Donald Trump’s big Madison Square Garden rally on Sunday made news because of the racist wisecracks of an opening act, but jumpy Democrats seized on an off-the-cuff remark.
“I think with our little secret we are gonna do really well with the House,” Trump said, gesturing to House Speaker Mike Johnson. “Our little secret is having a big impact. He and I have a little secret. We will tell you what it is when the race is over.”
Democrats are so rattled by the prospect of Republicans trying to game the system on Election Night that they decided Trump was hinting at a secret plan to overturn the election.
On CNN, Democratic Congressman Dan Goldmanwarned of a plot to decide the election results in a House vote.
“I suspect … Donald Trump’s little secret plan with Mike Johnson is a backup plan for when he loses and he tries to go to the House of Representatives to throw out the Electoral College … and try to overturn this election.”
By hook or by crook
Johnson said later that Trump was talking about their get-out-the-vote plans, which makes sense in the context. But Democrats are concerned that Trump and his allies have a secret plan to try to take power, perhaps by forcing a vote in the House.
But it does not look easy. The contingent election is designed for situations where nobody wins a majority of Electoral College votes. The last time that happened was in 1824, when there were four presidential candidates. That should not happen next week, since no other candidates are on the ballot, but Trump is expected to try to get Republican legislatures to send alternative slates of electors in states he loses, setting up a situation where Congress could choose which electors to pick. Theoretically, Johnson could hold a special vote in the House of Representatives and make Trump president.
Trump likely does want to do that, says Richard Hasen, director of the Safeguarding Democracy Project at UCLA Law School.
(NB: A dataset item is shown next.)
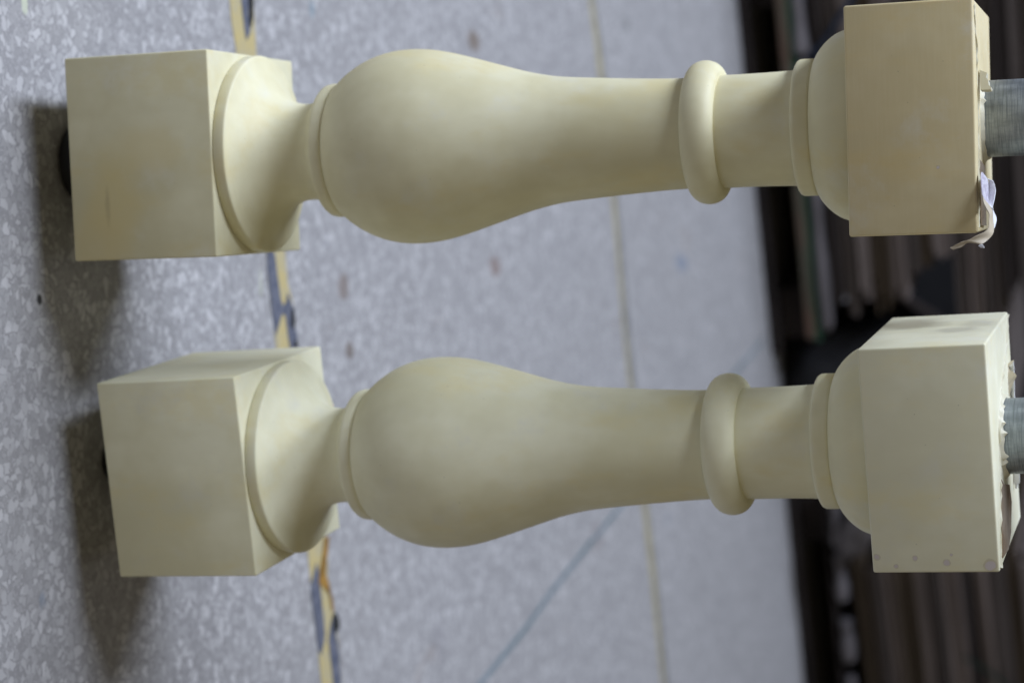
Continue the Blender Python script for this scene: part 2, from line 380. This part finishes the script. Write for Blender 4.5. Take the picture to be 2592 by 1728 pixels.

“I imagine he will be trying to find ways to get to a contingent election in the House — maybe that’s the little secret — but with our existing rules, that would be very hard to do as it would require finding a way to assure that Harris would not have a majority in each house,” he said.
Nervous about the Supreme Court
It looks highly unlikely, in part because it would require the cooperation of many Republicans who would be reluctant to overturn clear results from voters. And the Electoral Count Reform Act, which was passed with bipartisan support, tightened the rules around certification. Trump is more likely to try to flip a close state in the courts by challenging some contested ballots, as happened in 2000, when George W. Bush prevailed over Al Gore after the Supreme Court ruled that Bush had won Florida’s Electoral College votes.
“If the race is as tight as it was in 2000, like Bush v. Gore tight, then there will likely be a recount in a state that matters, and issues may get litigated all the way to the Supreme Court,” says Hasen.
“The 2020 election was not close like 2000. It was over 10,000 ballots difference, and multiple states mattered. If that’s what we see, and Trump loses, then I expect Trump will try litigation and political strategies to try to change the results to his favor.”
There are 115 voting lawsuits open at various courts. If the Republicans can find a cause to get to the Supreme Court, they might hope that the 6-3 Republican majority of justices will rule in their favor. The court surprised observers by ruling in Trump’s favor in the presidential immunity case, and on Wednesday, the court approved a controversial Republican purge of voters, so Democrats are nervous about what might happen if Trump manages to get a case to the court.
Drop boxes firebombed
The polls could not be closer, and both sides will have armies of lawyers standing by on election night to try to seek advantage.
“Although recounts very rarely change the election outcome, and the courts have consistently rebuffed such shenanigans from the Trump team in the past, these lawsuits will be headline-grabbing events and will perpetuate uncertainty,” says Natasha Gaither, a researcher at Eurasia Group.
Even if Trump’s lawyers do not prevail, that uncertainty could lead to violence.
“We are likely to witness sporadic clashes between law enforcement and extremist partisans on either side of the aisle as long as certification of the results is deferred by legal fights,” says Gaither.
Election night will be tense, with angry partisans gathering outside counting places as mail-in and absentee ballots are tabulated.
Trump keeps telling his supporters — without evidence — that the election could be stolen by cheating Democrats, and they believe him. Ballot drop boxes were firebombed on Monday, for example. More than 7 in 10 Americans are worried about election-related violence.
It would be nice to tell them they needn’t worry, but they are right to do so.